Karen Craigo is editor-in-chief (along with Michael Czyzniejewski) for Mid-American Review. She is the author of the chapbook Stone for an Eye. Her poetry has appeared in Poetry, Another Chicago Magazine, Indiana Review, Puerto del Sol, Crab Orchard Review, and The North American Review, among other journals. In addition to her teaching duties at Bowling Green State University, she has served as a visiting artist in the schools through the Ohio Arts Council (OAC). She is a two-time recipient of an OAC Individual Artist Fellowship, and she is a past fellow at the Fine Arts Work Center in Provincetown, Massachusetts.


Philip Metres

Primers for Non-Native Speakers

Metres went to Indiana University, where he received a PhD in English and an MFA in Creative Writing, both in 2001. He is a poet and translator of Russian poetry, and his work has appeared in numerous journals and in Best American Poetry (2002).
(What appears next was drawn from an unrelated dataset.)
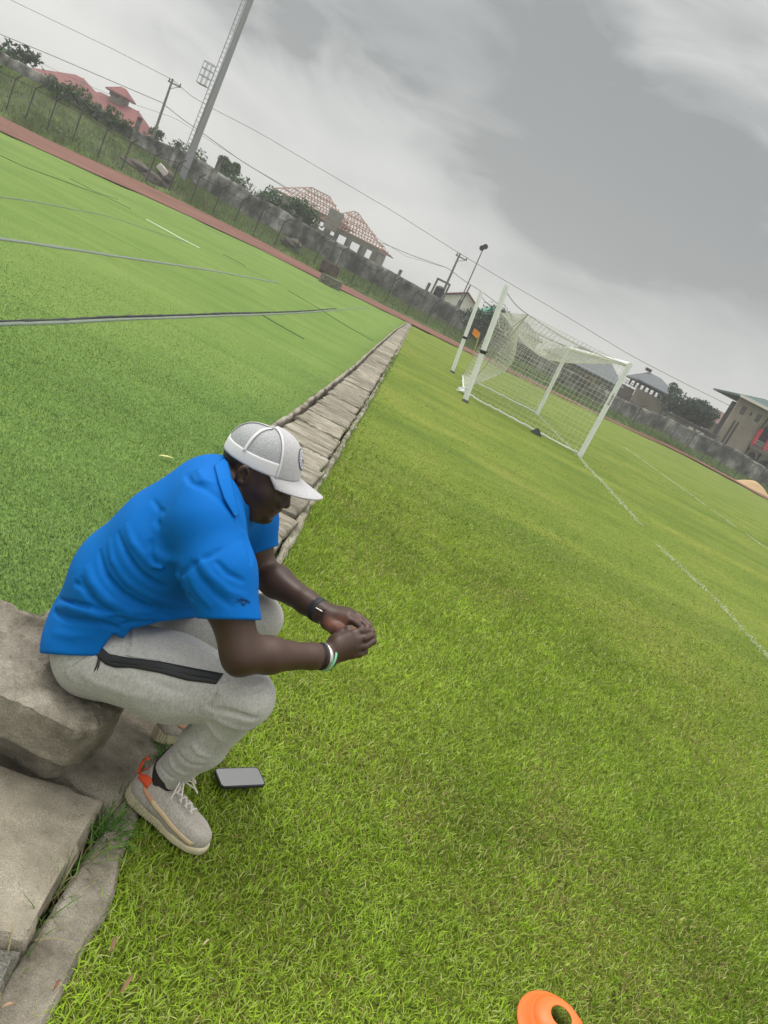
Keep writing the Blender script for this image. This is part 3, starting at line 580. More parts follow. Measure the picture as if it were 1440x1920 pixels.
link('wall_panel', np_mesh('wall_panel', V, np.stack([i, i+1, i+nW+1, i+nW], 1)), M['wallc'], wo_)
x = -58.0
while x < 42:
    j = int(np.argmin(np.abs(xs-x))); z0 = wb[j, 2]-.3; z1 = zt[j]
    up = random.choice([0, .0, .25, .5, .9]) if x < -8 else (random.choice([.3, .7, .9]) if x < 4 else random.choice([0, 0, .05]))
    m_ = MB(); m_.box((x, wb[j, 1]-.06, (z0+z1+up)/2), (.26 if x < 6 else .22, .3, z1+up-z0)); m_.build('pillar', M['wallc'], wo_); x += random.uniform(2.6, 3.4) if x < 5 else 3.0

# ============================================================ floodlight mast, poles, cables
b = gy(333, 354, 59.5); p = b.copy(); mast = thing('floodlight_mast', 'tall tapered grey steel floodlight mast with a caged ladder, left of the picture', 'mast', b)
m_ = MB(); top = b+[.15, 0, 25]; m_.tube([b+[0, 0, -.5], b+(top-b)*.3, b+(top-b)*.65, top], [.27, .23, .18, .12], 16); m_.build('shaft', M['steel'], mast, True)
m_ = MB()
def lad(a, h0, h1, off):
    for s_ in (-.17, .17):
        m_.tube([a+[off+s_*.6, -.25+s_*.5, h0], a+[off+s_*.6+.1*(h1/20), -.25+s_*.5, h1]], .028, 5)
    z = h0
    while z < h1: m_.tube([a+[off-.1, -.33, z], a+[off+.1, -.17, z]], .02, 4); z += .33
    z = h0
    while z < h1: m_.tube([a+[off, -.25, z], a+[off+.35, 0, z]], .02, 4); z += 2.2
lad(b, 2.6, 24, -.30); m_.build('ladder', M['steel'], mast)
m_ = MB(); c0 = b+[-.95, -.15, 7.3]
for z in (0, .55, 1.05, 1.5):
    m_.tube([c0+[-.35, -.3, z], c0+[.35, -.3, z], c0+[.35, .3, z], c0+[-.35, .3, z], c0+[-.35, -.3, z]], .026, 5)
for sx in (-.35, 0, .35):
    for sy in (-.3, .3): m_.tube([c0+[sx, sy, 0], c0+[sx, sy, 1.5]], .022, 5)
m_.box(tuple(c0+[.0, 0, 0]), (.75, .6, .05)); m_.build('platform', M['steel'], mast)
m_ = MB(); m_.box(tuple(top+[0, 0, .6]), (4.0, .2, 2.2)); lh = m_.build('lamp_frame', M['steel'], mast)
for i_ in range(4):
    for k_ in range(2):
        m_ = MB(); m_.tube([top+[-1.5+i_, -.12, .1+k_*1.0], top+[-1.5+i_, -.45, -.05+k_*1.0]], [.22, .34], 12); m_.build('lamp', M['glass'], mast)
def utility(px0, px1, Y, label, hk=1.0):
    a = gy(*px0, Y); t_ = gy(*px1, Y); o = thing('utility_pole', label, 'pole', a); m_ = MB(); m_.tube([a+[0, 0, -1.5], t_], [.15, .10], 8); m_.build('shaft', M['pole'], o)
    m_ = MB(); m_.box(tuple(t_+[.3, 0, -.35]), (1.3, .1, .12)); m_.tube([t_+[.0, 0, -.9], t_+[.8, 0, -.4]], .03, 5); m_.build('crossarm', M['pole'], o)
    for s_ in (-.25, .85): m_ = MB(); m_.tube([t_+[s_, 0, -.3], t_+[s_, 0, -.05]], [.07, .05], 8); m_.build('insulator', M['glass'], o)
    return t_
u1 = utility((290, 250), (324, 148), 75, 'grey utility pole with crossarm left of the steel mast'); u2 = utility((833, 545), (863, 475), 85, 'grey utility pole with crossarm right of the black water tank')
a = gy(857, 580, 78); t_ = gy(908, 462, 78); o = thing('lamp_pole', 'thin leaning pole with round dark lamps at its top, right of the second utility pole', 'pole', a)
m_ = MB(); m_.tube([a+[0, 0, -1], t_], [.07, .05], 8); m_.build('shaft', M['pole'], o)
for d_ in ((.12, 0, .0), (-.12, 0, -.25)):
    m_ = MB(); c_ = t_+d_; m_.tube([c_+[0, -.25, 0], c_+[0, -.15, 0], c_+[0, .2, 0]], [.26, .24, .12], 10); m_.build('lamp', M['black'], o)
a = gy(860, 577, 76); t_ = gy(882, 535, 76); m_ = MB(); m_.tube([a+[0, 0, -1], t_], .07, 6); tag(m_.build('iron_post', M['fence']), 'short dark post right beside the thin lamp pole', 'post')
a = gy(772, 532, 76); t_ = gy(805, 490, 76)
def cable(pts, Y, r, label, sag=0.0, Ys=None):
    Q = [gy(*q, (Ys[i_] if Ys else Y)) for i_, q in enumerate(pts)]; Q = resample(np.array(Q), 40); m_ = MB(); m_.tube([tuple(q) for q in Q], r, 4)
    tag(m_.build('power_cable', M['cablem']), label, 'cable')
cable([(-60, -45), (20, 0), (120, 48), (220, 96), (324, 150), (367, 187), (483, 247), (600, 316), (730, 392), (863, 476), (950, 528), (1060, 592), (1185, 668), (1290, 722), (1400, 776)], 76, .022, 'highest power cable running over both utility poles to the right')
cable([(-60, 35), (0, 64), (100, 105), (200, 148), (303, 192), (340, 222), (378, 248), (450, 300), (535, 352)], 75, .030, 'dark cable sagging across the upper left sky below the highest one')
cable([(0, 78), (120, 140), (230, 188), (330, 222), (400, 268), (480, 318), (560, 364)], 76, .014, 'thin lower cable passing behind the steel mast')
cable([(715, 455), (770, 478), (840, 503), (870, 526), (905, 548), (960, 590), (1010, 628), (1060, 650)], 84, .028, 'cable dropping from the second utility pole behind the goal')
cable([(705, 445), (760, 480), (830, 500)], 88, .014, 'thin cable leaving the unfinished house to the right')

# ============================================================ goal
gB, gC, gA, gD = gz(1087, 855), gz(1007, 777), gz(872, 753), gz(848, 698)
tB = gy(1181, 682, gB[1]); tC = gy(1068, 652, gC[1]); tA = gy(951, 535, gA[1]); tD = gy(903, 547, gD[1])
goal = thing('football_goal', 'white football goal with a sagging pale net, standing on the lawn', 'goal', (gB+gC)/2)
for k_, (a, t_) in enumerate(((gB, tB), (gC, tC))):
    m_ = MB(); m_.tube([a+[0, 0, -.05], t_], .062, 18); o = m_.build('post', M['white'], goal, True)
m_ = MB(); dC = (tC-tB)/np.linalg.norm(tC-tB); m_.tube([tB-dC*.06-[0, 0, .03], tC+dC*.06-[0, 0, .03]], .06, 16); m_.build('crossbar', M['white'], goal, True)
for a, t_, lab in ((gA, tA, 'nearer tall white net pole with a black band, left of the goal'), (gD, tD, 'farther white net pole with a black band, beside the orange corner flag')):
    o = thing('net_pole', lab, 'pole', a); m_ = MB(); m_.tube([a+[0, 0, -.1], t_], .062, 18); m_.build('shaft', M['white'], o, True)
    q = a+(t_-a)*.43; m_ = MB(); m_.tube([q-(t_-a)*.008, q+(t_-a)*.02], .072, 14); m_.tube([q+[0, -.07, .02], q+[.10, -.09, .06]], .012, 5); m_.build('band', M['black'], o, True)
    m_ = MB(); m_.tube([a+[0, 0, -.02], a+[0, 0, .05]], [.09, .08], 14); m_.build('foot', M['rope'], o, True)
# dark stencilled marks on the near post, as small flat plates
mk = MB(); ax = (tB-gB)/np.linalg.norm(tB-gB); sd_ = np.cross(ax, [0, 1, 0]); sd_ /= np.linalg.norm(sd_)
def stroke(u0, v0, u1, v1):
    fr_ = lambda u_, v_: gB+ax*(1.34+u_)+sd_*v_+np.array([0, -math.sqrt(max(1e-6, .0635**2-v_**2)), 0])
    a, c_ = fr_(u0, v0), fr_(u1, v1); d_ = (c_-a); d_ /= np.linalg.norm(d_); w_ = np.cross(d_, [0, 1, 0])*.006; o_ = np.array([0, -.002, 0]); mk.prism([a-w_+o_, c_-w_+o_, c_+w_+o_, a+w_+o_], (0, -.0015, 0))
for k_, g_ in enumerate(('M', 'A', 'C', 'R', 'I')):
    u_ = k_*.062; segs = {'I': [(0, 0, .04, 0)], 'C': [(0, -.018, 0, .018), (0, -.018, .04, -.018), (.04, -.018, .04, .018)], 'R': [(0, -.018, .04, -.018), (.04, -.018, .04, .015), (.02, -.018, .02, .015), (.04, .015, .02, .015), (.02, 0, 0, .018)],
        'A': [(0, -.018, .04, 0), (.04, 0, 0, .018), (.014, -.012, .014, .012)], 'M': [(0, -.02, .04, -.018), (.04, -.018, .015, 0), (.015, 0, .04, .018), (.04, .018, 0, .02)]}[g_]
    for s_ in segs: stroke(u_+s_[0], s_[1], u_+s_[2], s_[3])
mk.build('stencil_marks', M['black'], goal)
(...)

His books include Behind the Lines: War Resistance Poetry on the American Homefront Since 1941 (University of Iowa Press, 2007), Instants (chapbook; Ugly Duckling Presse, 2006), Primer for Non-Native Speakers (chapbook; Kent State University Press, 2004), A Kindred Orphanhood: Selected Poems of Sergey Gandlevsky (Zephyr 2003), Catalogue of Comedic Novelties: Selected Poems of Lev Rubinstein (Ugly Duckling, 2004), and, This Distracted Globe (2008). He has received fellowships from Thomas J. Watson Foundation, the National Endowment for the Arts, Ledig House, and the Ohio Arts Council. He is an assistant professor of English at John Carroll University, where he teaches American Literature and Creative Writing.


Catherine Pierce

Animals of Habit

Catherine Pierce’s poems have appeared in Slate, Third Coast, Gulf Coast, Barrow Street, Smartish Pace, Mid-American Review, Bellingham Review, and elsewhere. She earned her MFA from Ohio State University and a PhD from the University of Missouri. She now lives in Starkville, Mississippi, where she teaches and co-directs the creative writing program at Mississippi State University.


J. Gabriel Scala

Twenty Questions for Robbie Dunkle

J. Gabriel Scala’s poems and reviews have appeared in Lullwater Review, Beacon Street Review, Poems & Plays, and Mid-American Review. “Inspired by the story of Secundus the Silent Philosopher and the twenty vital questions posed to him by Emperor Hadrian, J. Gabriel Scala’s Twenty Questions for Robbie Dunkle moves swiftly and deftly into the essence of human existence—memory. Imbued with that ancient consideration, Robbie Dunkle emerges as a chance metaphor for the poet’s own past, the dead past, which becomes our past, with all of its wonders and wastes, which only brilliant poetry can revive this powerfully.”—Larissa Szporluk


Joanne Lehman

Morning Song

Joanne Lehman is the author of Kairos and Traces of Treasure: Quest for God in the Commonplace. Her essays and poems have appeared in local newspapers, literary magazines, and religious and rural life publications.


Maureen Passmore

Stranger Truths

She has had poems published in Sycamore Review and has won the Mississippi Review Poetry Prize. The Pittsburgh resident earned her MFA from Bowling Green State University where she received the Distinguished Master’s Thesis Award.


Benjamin Scott Grossberg

The Auctioneer Bangs His Gavel

Benjamin Grosssberg’s first full-length book, Underwater Lengths in a Single Breath, won the 2005 Snyder Prize and will be published in 2007.

 

F. Daniel Rzicznek

Cloud Tablets

F. Daniel Rzicznek’s first full-length collection of poems, Neck of the World, was the winner of the 2007 May Swenson Poetry Award and will be published by Utah State University Press this year. His poems have appeared in Boston Review, The New Republic, AGNI, The Iowa Review, Gulf Coast, The Mississippi Review, North American Review, and elsewhere. He teaches English composition at Bowling Green State University.